The Time Of Their Lives (Review)

DIRECTOR: Roger Goldby

CAST: Joan Collins, Pauline Collins, Franco Nero, Ronald Pickup, Siân Reeves, Joely Richardson, Michael Brandon

RUNNING TIME: 104 mins

CERTIFICATE: 12A

BASICALLY…: An aging actress (Joan Collins) convinces a timid housewife (Pauline Collins) to accompany her on a cross-country trip across France…

NOW FOR THE REVIEW…

I haven’t had the time of my life, and I owe it all to this garbage movie.

After you’ve gotten that classic Oscar-winning song out of your head, you’ll be disappointed that The Time Of Their Lives is a wretched and piss-poor excuse for a film, let alone one for a more geriatric audience who deserves far better than something like this.

It tells the contrived story of an aging film star (Joan Collins) who convinces a timid housewife (Pauline Collins) in a loveless relationship with her controlling and bullying husband (Ronald Pickup) to spontaneously accompany her on a trip to France for a film director’s funeral. What should be a fun, laugh-a-minute road trip comedy that arises from that set-up turns out to be the most lifeless, pandering and sometimes incompetent excuse for a holiday in the South of France if there ever was one.

Now, I know that I am absolutely not the target audience for this film – I was the youngest one in the screening by at least twenty-five years – but that doesn’t mean it gets a free pass for being terrible just because it’s made for older people. Middle-aged couples, grandmothers, or even lonely spinsters deserve a far better theatrical experience than something that constantly talks down to them, exhibits a stale sense of humour that only the elderly would chuckle at, and offers scenarios that would be too far-fetched and ludicrous for even the Best Exotic Marigold Hotel films to try and pull off. Even the Collinses, both Joan and Pauline, deserve far better than this, as both of them are stuck in one-dimensional roles that play to their own personas that never allow them to be actual characters; Joan is playing an aging, washed-up starlet desperate for the spotlight once more (what a stretch!), and Pauline is a mild and reserved woman who seems too afraid to take huge risks, and also plays one in the movie. Let’s also spare a moment for poor Franco Nero’s sake, who aside from being mostly wasted in a stock love interest role, gets the dishonourable distinction of having his manhood out for the unsuspecting audience to see not once but twice in the same scene; let’s be honest, no matter what age you are, the sight of aging Italian actor Franco Nero’s genitals and sagging buttocks is one that nobody should ever have to see in a comfortable cinema.

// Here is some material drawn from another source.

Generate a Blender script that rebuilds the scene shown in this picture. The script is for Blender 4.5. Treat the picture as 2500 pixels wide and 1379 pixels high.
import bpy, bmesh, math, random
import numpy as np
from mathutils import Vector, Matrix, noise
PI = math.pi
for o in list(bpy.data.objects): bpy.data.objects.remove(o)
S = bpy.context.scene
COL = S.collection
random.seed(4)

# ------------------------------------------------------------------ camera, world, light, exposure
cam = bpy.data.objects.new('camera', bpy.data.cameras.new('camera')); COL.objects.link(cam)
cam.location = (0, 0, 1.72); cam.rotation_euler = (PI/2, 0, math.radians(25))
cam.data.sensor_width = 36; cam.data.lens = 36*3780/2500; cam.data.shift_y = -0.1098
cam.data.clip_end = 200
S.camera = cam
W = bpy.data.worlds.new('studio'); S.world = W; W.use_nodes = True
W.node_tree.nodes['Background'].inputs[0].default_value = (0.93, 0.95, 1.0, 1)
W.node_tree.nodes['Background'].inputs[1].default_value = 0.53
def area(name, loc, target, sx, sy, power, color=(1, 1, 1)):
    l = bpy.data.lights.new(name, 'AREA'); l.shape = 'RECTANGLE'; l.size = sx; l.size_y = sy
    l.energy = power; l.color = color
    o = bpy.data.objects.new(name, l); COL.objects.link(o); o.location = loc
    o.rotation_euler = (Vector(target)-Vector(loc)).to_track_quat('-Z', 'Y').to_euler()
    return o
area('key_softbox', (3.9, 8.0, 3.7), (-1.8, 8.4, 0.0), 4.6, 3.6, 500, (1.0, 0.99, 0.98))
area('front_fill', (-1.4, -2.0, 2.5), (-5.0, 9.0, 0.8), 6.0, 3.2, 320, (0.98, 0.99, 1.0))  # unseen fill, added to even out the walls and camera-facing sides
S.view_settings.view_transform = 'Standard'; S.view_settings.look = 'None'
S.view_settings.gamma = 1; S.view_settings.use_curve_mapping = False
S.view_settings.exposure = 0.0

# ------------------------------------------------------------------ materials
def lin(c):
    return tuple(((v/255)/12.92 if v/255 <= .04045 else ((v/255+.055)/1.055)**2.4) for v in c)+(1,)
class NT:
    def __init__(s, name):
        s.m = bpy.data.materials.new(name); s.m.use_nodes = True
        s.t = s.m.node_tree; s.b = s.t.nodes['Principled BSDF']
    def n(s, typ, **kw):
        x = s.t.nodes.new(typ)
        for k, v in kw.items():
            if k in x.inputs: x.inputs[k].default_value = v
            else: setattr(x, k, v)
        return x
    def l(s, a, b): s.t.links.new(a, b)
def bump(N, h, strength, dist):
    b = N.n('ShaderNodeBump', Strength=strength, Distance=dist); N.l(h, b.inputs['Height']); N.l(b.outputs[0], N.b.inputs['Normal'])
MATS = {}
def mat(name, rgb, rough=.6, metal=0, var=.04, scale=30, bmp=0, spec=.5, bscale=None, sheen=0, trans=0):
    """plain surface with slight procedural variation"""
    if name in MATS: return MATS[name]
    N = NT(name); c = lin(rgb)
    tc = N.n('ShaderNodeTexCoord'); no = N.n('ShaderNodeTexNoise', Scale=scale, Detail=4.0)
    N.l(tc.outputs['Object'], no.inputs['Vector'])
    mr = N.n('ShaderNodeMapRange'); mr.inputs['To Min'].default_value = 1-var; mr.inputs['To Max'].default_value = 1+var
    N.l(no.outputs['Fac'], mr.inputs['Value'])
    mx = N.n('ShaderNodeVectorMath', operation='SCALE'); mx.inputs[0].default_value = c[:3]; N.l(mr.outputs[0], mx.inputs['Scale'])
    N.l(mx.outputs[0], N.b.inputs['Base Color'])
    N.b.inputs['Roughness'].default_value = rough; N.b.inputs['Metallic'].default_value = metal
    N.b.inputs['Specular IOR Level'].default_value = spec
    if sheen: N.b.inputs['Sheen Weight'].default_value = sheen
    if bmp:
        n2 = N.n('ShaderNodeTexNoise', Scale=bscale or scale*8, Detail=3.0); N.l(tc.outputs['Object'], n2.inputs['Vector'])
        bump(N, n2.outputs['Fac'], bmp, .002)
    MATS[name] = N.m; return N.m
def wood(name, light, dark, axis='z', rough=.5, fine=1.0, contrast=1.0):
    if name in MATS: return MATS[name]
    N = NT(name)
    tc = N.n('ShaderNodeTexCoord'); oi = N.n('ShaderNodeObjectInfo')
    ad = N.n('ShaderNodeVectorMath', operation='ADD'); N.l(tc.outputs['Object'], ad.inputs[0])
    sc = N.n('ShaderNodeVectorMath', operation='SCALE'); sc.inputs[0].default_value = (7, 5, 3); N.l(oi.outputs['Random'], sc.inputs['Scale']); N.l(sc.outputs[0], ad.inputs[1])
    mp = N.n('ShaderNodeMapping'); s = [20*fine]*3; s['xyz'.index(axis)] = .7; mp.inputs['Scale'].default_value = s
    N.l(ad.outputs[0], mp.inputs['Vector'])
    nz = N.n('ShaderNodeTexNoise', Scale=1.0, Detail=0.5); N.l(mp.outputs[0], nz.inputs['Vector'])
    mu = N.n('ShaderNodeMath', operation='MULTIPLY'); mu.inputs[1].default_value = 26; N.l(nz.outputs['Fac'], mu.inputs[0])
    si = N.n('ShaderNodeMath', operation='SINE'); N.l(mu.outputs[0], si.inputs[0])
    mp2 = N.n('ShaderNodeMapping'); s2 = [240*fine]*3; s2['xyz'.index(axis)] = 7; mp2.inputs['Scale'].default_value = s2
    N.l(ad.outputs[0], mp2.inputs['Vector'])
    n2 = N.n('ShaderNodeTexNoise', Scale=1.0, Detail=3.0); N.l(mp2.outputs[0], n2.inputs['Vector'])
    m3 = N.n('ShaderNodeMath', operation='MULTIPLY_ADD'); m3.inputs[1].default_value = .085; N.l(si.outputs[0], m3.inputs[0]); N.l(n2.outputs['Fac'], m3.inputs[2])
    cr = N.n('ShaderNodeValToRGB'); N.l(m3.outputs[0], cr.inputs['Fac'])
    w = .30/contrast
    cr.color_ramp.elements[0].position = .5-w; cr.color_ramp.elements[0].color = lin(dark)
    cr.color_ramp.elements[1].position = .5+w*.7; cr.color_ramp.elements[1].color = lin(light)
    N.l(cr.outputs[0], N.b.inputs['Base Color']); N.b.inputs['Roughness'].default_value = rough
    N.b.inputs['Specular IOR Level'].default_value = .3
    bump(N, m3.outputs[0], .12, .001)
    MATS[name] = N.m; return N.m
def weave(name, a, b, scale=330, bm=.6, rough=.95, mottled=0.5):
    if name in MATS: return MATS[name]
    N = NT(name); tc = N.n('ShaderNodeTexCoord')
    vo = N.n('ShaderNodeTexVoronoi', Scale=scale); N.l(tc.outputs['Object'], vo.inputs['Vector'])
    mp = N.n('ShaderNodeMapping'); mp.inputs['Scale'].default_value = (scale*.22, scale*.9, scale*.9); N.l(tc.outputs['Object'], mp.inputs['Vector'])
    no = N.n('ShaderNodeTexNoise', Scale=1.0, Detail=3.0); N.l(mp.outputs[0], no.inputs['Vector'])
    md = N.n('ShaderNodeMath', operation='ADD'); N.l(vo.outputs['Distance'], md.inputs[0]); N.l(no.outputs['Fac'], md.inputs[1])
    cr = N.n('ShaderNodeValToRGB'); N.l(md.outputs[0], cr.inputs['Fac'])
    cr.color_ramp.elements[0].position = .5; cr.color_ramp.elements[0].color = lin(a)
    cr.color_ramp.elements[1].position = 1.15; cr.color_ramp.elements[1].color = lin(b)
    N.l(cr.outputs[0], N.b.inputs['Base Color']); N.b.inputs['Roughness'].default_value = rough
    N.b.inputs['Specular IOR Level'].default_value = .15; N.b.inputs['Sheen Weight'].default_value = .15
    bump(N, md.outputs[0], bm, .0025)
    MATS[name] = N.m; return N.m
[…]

Writer-director Roger Goldby, known mainly for television shows like Cutting It, Hustle and Call The Midwife – and to date has also made one other film, 2007’s The Waiting Room with Anne-Marie Duff – is not only responsible for the ungodly irritating carnage on display here, but is also unable to at the very least make it a pleasant film to experience, as a lot of the direction is terrible with actors seeming lost with their own motivations at times, and scenes will just abruptly end without a punchline or even a point. The film’s ending makes it feel very incomplete, with at least one major plot thread just dangling loose in front of our very eyes, and a lot of character arcs just abandoned or wrapped up hastily just so the end credits can get here as soon as possible. Goldby’s skills as a writer are also something to be admired, if entirely for the wrong reasons, as the script relies heavily on contrivance after contrivance, from quite possibly the worst border security in the world when the two women need to sneak onto the ferry that takes them to France, to a grossly hateful care home that Joan’s character is trapped in at the start of the movie, which – if this were to take place in any sense of reality – would be shut down in a heartbeat following an undercover Panorama investigation.

This is the kind of movie that only exists to be shown on BBC Two at two o’clock on a Tuesday afternoon, sandwiched somewhere in between Bargain Hunt and Pointless, and even then just as background noise for elderly people to complete their embroidery. Other than that miserable experience it is destined for, The Time Of Their Lives is an ungodly waste of time that nobody should ever be forced to watch with their lonely older relatives; for their sake as well as your own, put something far better on instead.

And it bears repeating, mainly because I love this pun sentence so much: I haven’t had the time of my life, and I owe it all to this garbage movie.

SO, TO SUM UP…

The Time Of Their Lives is a lifeless, weary and utterly miserable drag that wastes talented actors in thin roles, with a script that has them be involved in one dumb and contrived sequence after another, which panders endlessly to its geriatric audience that deserves far better than this.